The “Know Nothing” group was an amalgamation of several groups opposed to the Irish. The Know Nothings “vowed to elect only native-born citizens—but only if they weren’t Roman Catholic”.They believed that Protestantism defined American society.
*****
As we look at immigration (and non-immigration in terms of Native Americans), this country has been less than hospitable to newcomers.
The Italians (with Columbus Day yesterday), the Irish (today), Blacks, Hispanics, Chineses, Polish, Asians, and others encountered difficulties when looking for freedom from hunger, and for a better life and found hatred.

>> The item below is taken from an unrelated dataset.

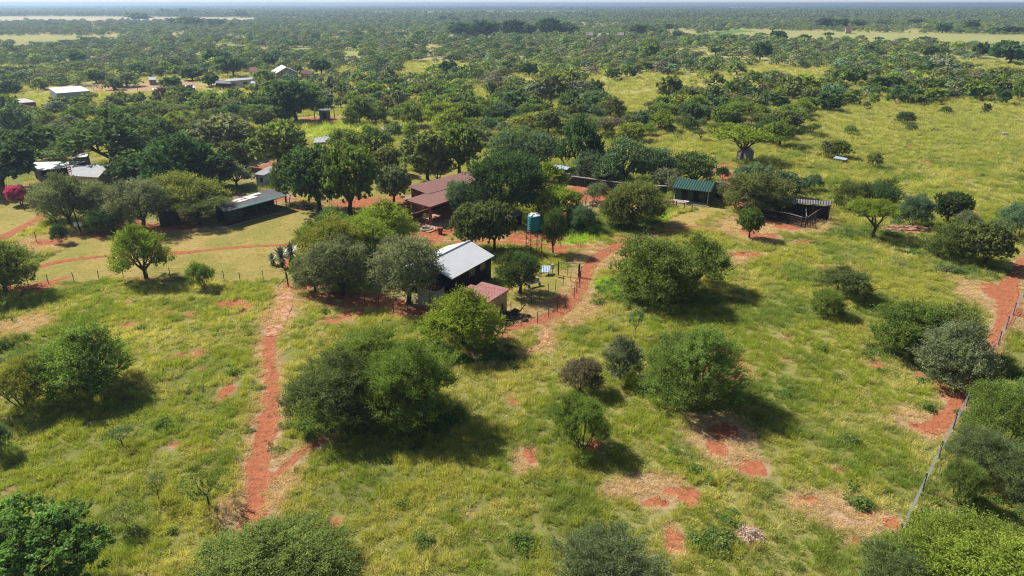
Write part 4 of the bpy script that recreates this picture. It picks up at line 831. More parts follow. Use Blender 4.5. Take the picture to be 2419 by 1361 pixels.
# ------------------------------------------------------------------ tree generator
W0, H0 = 8.0, 6.0
def tube(V, F, pts, rad, n):
    m = len(V); pts = [Vector(p) for p in pts]
    for i, p in enumerate(pts):
        d = (pts[min(i + 1, len(pts) - 1)] - pts[max(i - 1, 0)]).normalized(); a = d.orthogonal().normalized(); b = d.cross(a)
        for k in range(n):
            t = 2 * math.pi * k / n; V.append(tuple(p + (a * math.cos(t) + b * math.sin(t)) * rad[i]))
    for i in range(len(pts) - 1):
        for k in range(n):
            j = (k + 1) % n; F.append((m + i * n + k, m + i * n + j, m + i * n + n + j, m + i * n + n + k))
SPEC = { # blobs, tips/blob, twigs, leaves, leaf len, leaf wid, spray len, up-bias
 'thorn': dict(nb=28, tips=34, tw=4, lv=7, ll=.20, lw=.088, sl=.92, up=.6),
 'flat': dict(nb=26, tips=32, tw=4, lv=6, ll=.18, lw=.085, sl=.65, up=.5),
 'broad': dict(nb=44, tips=20, tw=3, lv=8, ll=.25, lw=.15, sl=.42, up=.35),
 'grey': dict(nb=42, tips=22, tw=4, lv=7, ll=.18, lw=.075, sl=.85, up=-.1),
 'bush': dict(nb=32, tips=32, tw=4, lv=7, ll=.19, lw=.088, sl=.92, up=.75),
 'thin': dict(nb=13, tips=9, tw=3, lv=6, ll=.30, lw=.10, sl=.9, up=.8),
 'dead': dict(nb=14, tips=0, tw=0, lv=0, ll=.1, lw=.1, sl=.7, up=.7),
 'gum': dict(nb=20, tips=22, tw=3, lv=7, ll=.3, lw=.14, sl=.6, up=.1),
}
def blobs(kind, rg):
    W, H = W0, H0; nb = SPEC[kind]['nb']; out = []
    for i in range(nb):
        a = i * 2.39996 + rg.uniform(0, .5); q = math.sqrt((i + .5) / nb)
        if kind == 'thorn':
            r = W * .39 * q; z = H * (.84 - .54 * q * q * rg.uniform(.5, 1.25)) + rg.normal(0, H * .065); br, bz = W * rg.uniform(.08, .165), H * rg.uniform(.075, .135)
        elif kind == 'flat':
            r = W * .40 * q; z = H * (.88 - .14 * q * q) + rg.normal(0, H * .05); br, bz = W * rg.uniform(.09, .16), H * rg.uniform(.07, .12)
        elif kind in ('broad', 'grey'):
            cz = 1 - 2 * (i + .5) / nb * .9; rad = math.sqrt(max(0, 1 - cz * cz)); k = rg.uniform(.72, 1.02); r = W * .36 * rad * k; z = H * (.54 + .38 * cz * k); br, bz = W * rg.uniform(.09, .15), H * rg.uniform(.09, .14)
        elif kind == 'bush':
            r = W * .37 * q; r *= rg.uniform(.8, 1.12); z = H * (.78 - .50 * q * q * rg.uniform(.45, 1.15)) + rg.normal(0, H * .08); br, bz = W * rg.uniform(.10, .16), H * rg.uniform(.11, .18)
        elif kind == 'thin':
            r = W * .36 * q; z = H * (.86 - .45 * q * rg.uniform(.2, 1.0)); br, bz = W * rg.uniform(.09, .14), H * rg.uniform(.07, .12)
        elif kind == 'dead':
            r = W * .42 * q; z = H * rg.uniform(.45, .95); br, bz = W * .12, H * .12
        else:
            r = W * .22 * rg.uniform(.2, 1); z = H * rg.uniform(.35, .95); br, bz = W * rg.uniform(.10, .16), H * rg.uniform(.06, .09)
        out.append((r * math.cos(a), r * math.sin(a), z, br, bz))
    if kind == 'thorn' and rg.random() < .8:
        for i in range(8):
            a = i * .785 + rg.uniform(0, .5); r = W * rg.uniform(.24, .38); out.append((r * math.cos(a), r * math.sin(a), H * rg.uniform(.16, .34), W * rg.uniform(.09, .14), H * rg.uniform(.09, .14)))
    # lopsided crown: push one side out, drop one
    dx, dy = rg.normal(0, .06, 2) * W
    return [(x + dx * (z / H), y + dy * (z / H), z, br, bz) for (x, y, z, br, bz) in out]
def gen_tree(kind, seed, q):
    """returns trunk mesh, crown mesh at nominal W0 x H0"""
    rg = np.random.default_rng(seed * 101 + len(kind)); S = SPEC[kind]; B = blobs(kind, rg); V, F = [], []
    multi = kind in ('bush', 'dead'); h0 = H0 * {'thorn': .18, 'flat': .28, 'broad': .2, 'grey': .15, 'thin': .30, 'gum': .3}.get(kind, .04)
    r0 = {'thin': .12, 'bush': .11, 'dead': .09, 'gum': .22}.get(kind, .24)
    ng = {'bush': 6, 'dead': 6, 'thin': 4}.get(kind, 5); grp = {}
    for b in B: grp.setdefault(int((math.atan2(b[1], b[0]) + math.pi) / (2 * math.pi) * ng) % ng, []).append(b)
    top = (rg.normal(0, .1), rg.normal(0, .1), h0)
    if not multi: tube(V, F, [(0, 0, -.25), (0, 0, .12), (top[0] * .6, top[1] * .6, h0 * .6), top], [r0 * 1.5, r0 * 1.1, r0 * .95, r0 * .85], 7)
    lowq = q < .2
    for g in grp.values():
        c = np.mean(np.array(g)[:, :3], 0); s = (rg.normal(0, .15), rg.normal(0, .15), -.1) if multi else top
        k1 = (s[0] + (c[0] - s[0]) * .45 + rg.normal(0, .15), s[1] + (c[1] - s[1]) * .45 + rg.normal(0, .15), s[2] + (c[2] - s[2]) * .40)
        k2 = (c[0] * .8, c[1] * .8, c[2] * .88)
        tube(V, F, [s, k1, k2], [r0 * .7, r0 * .5, r0 * .33], 5)
        for b in g:
            m_ = (k1[0] + (b[0] - k1[0]) * .5 + rg.normal(0, .15), k1[1] + (b[1] - k1[1]) * .5 + rg.normal(0, .15), k1[2] + (b[2] - k1[2]) * .6)
            tube(V, F, [k1 if rg.random() < .5 else k2, m_, (b[0], b[1], b[2] - b[4] * .2)], [r0 * .36, r0 * .22, r0 * .1], 4)
            if not lowq:
                for k in range(9 if kind == 'dead' else 6):
                    d = Vector(rg.normal(0, 1, 3)); d.z = abs(d.z) * .7; d.normalize(); e = Vector((b[0] + d.x * b[3] * 1.0, b[1] + d.y * b[3] * 1.0, b[2] + d.z * b[4]))
                    tube(V, F, [(b[0], b[1], b[2] - b[4] * .3), tuple((Vector(b[:3]) + e) / 2 + Vector(rg.normal(0, .06, 3))), tuple(e)], [r0 * .10, r0 * .07, .012], 3)
    tm = bpy.data.meshes.new("trunk"); tm.from_pydata(V, [], F); tm.materials.append(M['twig'] if kind == 'dead' else M['bark']); tm.update()
    if not S['tips']: return tm, None
    # foliage: tips on blob shells -> twigs -> leaf quads
    b = np.array(B); tips = max(2, int(S['tips'] * min(1, q * 1.6))); T = np.repeat(b, tips, 0); n = len(T)
    d = rg.normal(0, 1, (n, 3)); d /= np.linalg.norm(d, axis=1)[:, None]; flip = (d[:, 2] < -.25) & (rg.random(n) < .8); d[flip, 2] *= -1
    rr = rg.uniform(.55, 1.05, n)[:, None]
    P = T[:, :3] + d * rr * np.stack([T[:, 3], T[:, 3], T[:, 4]], 1)
    tw = max(1, int(round(S['tw'] * (q if q > 1 else min(1, q * 2))))); lv = S['lv'] if q > .5 else max(2, int(S['lv'] * max(.5, q)))
    tot = n * tw * lv; full = len(b) * S['tips'] * S['tw'] * S['lv']; fs = (full / tot) ** .5 * (.92 if tot < full else 1)
    out = d.copy(); out[:, 2] = out[:, 2] * .5 + S['up']
    D = np.repeat(out, tw, 0) + rg.normal(0, .55, (n * tw, 3)); D /= np.linalg.norm(D, axis=1)[:, None]
    Q = np.repeat(P, tw, 0); L = S['sl'] * rg.uniform(.45, 1.2, n * tw) * np.where(rg.random(n * tw) < .12, 1.5, 1)
    t = (np.arange(lv) + .5) / lv - .25
    Cn = (Q[:, None, :] + D[:, None, :] * (L[:, None] * t[None, :])[:, :, None]).reshape(-1, 3)
    Dd = np.repeat(D, lv, 0); N = len(Cn); Cn = Cn + rg.normal(0, .055 * fs ** .5, (N, 3))
    if S['up'] > .3: Cn[:, 2] += np.tile(t * t * .12, n * tw)
    a = Dd * (.95 if kind in ('thorn', 'bush', 'flat', 'thin') else .6) + rg.normal(0, .5, (N, 3)); a /= np.linalg.norm(a, axis=1)[:, None]
    u = rg.normal(0, 1, (N, 3)) + np.array([0, 0, .6]) + np.repeat(d, tw * lv, 0) * (.6 if q > .5 else 1.6); s = np.cross(a, u); s /= np.linalg.norm(s, axis=1)[:, None] + 1e-9
    ll = (S['ll'] * fs * rg.uniform(.7, 1.3, N) * .5)[:, None]; lw = (S['lw'] * fs * rg.uniform(.7, 1.3, N) * .5)[:, None]
    quads = np.stack([Cn - a * ll, Cn + s * lw - a * ll * .2, Cn + a * ll, Cn - s * lw - a * ll * .2], 1)
    br = np.repeat(rg.uniform(.74, 1.26, len(b)), tips * tw * lv); tone = br * np.repeat(rg.uniform(.8, 1.2, n), tw * lv) * rg.uniform(.8, 1.2, N)
    return tm, soup("crown", quads, tone, M['leaf'])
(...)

Let me close with “The New Colossus” poem by Emma Lazarus - the poem on the Statue of Liberty:
“Not like the brazen giant of Greek fame,
With conquering limbs astride from land to land;
Here at our sea-washed, sunset gates shall stand
A mighty woman with a torch, whose flame
Is the imprisoned lightning, and her name
Mother of Exiles. From her beacon-hand
Glows worldwide welcome; her mild eyes command
The air-bridged harbor that twin cities frame.
“Keep, ancient lands, your storied pomp!” cries she
With silent lips. “Give me your tired, your poor,
Your huddled masses yearning to breathe free,
The wretched refuse of your teeming shore.
Send these, the homeless, tempest-tost to me,
I lift my lamp beside the golden door!”
*****
YES - let’s act on the promise of the poem:
Give me your tired, your poor,
Your huddled masses yearning to breathe free,
The wretched refuse of your teeming shore.
Send these, the homeless, tempest-tost to me,
I lift my lamp beside the golden door!”
Let us fervently remember LOVE WINS.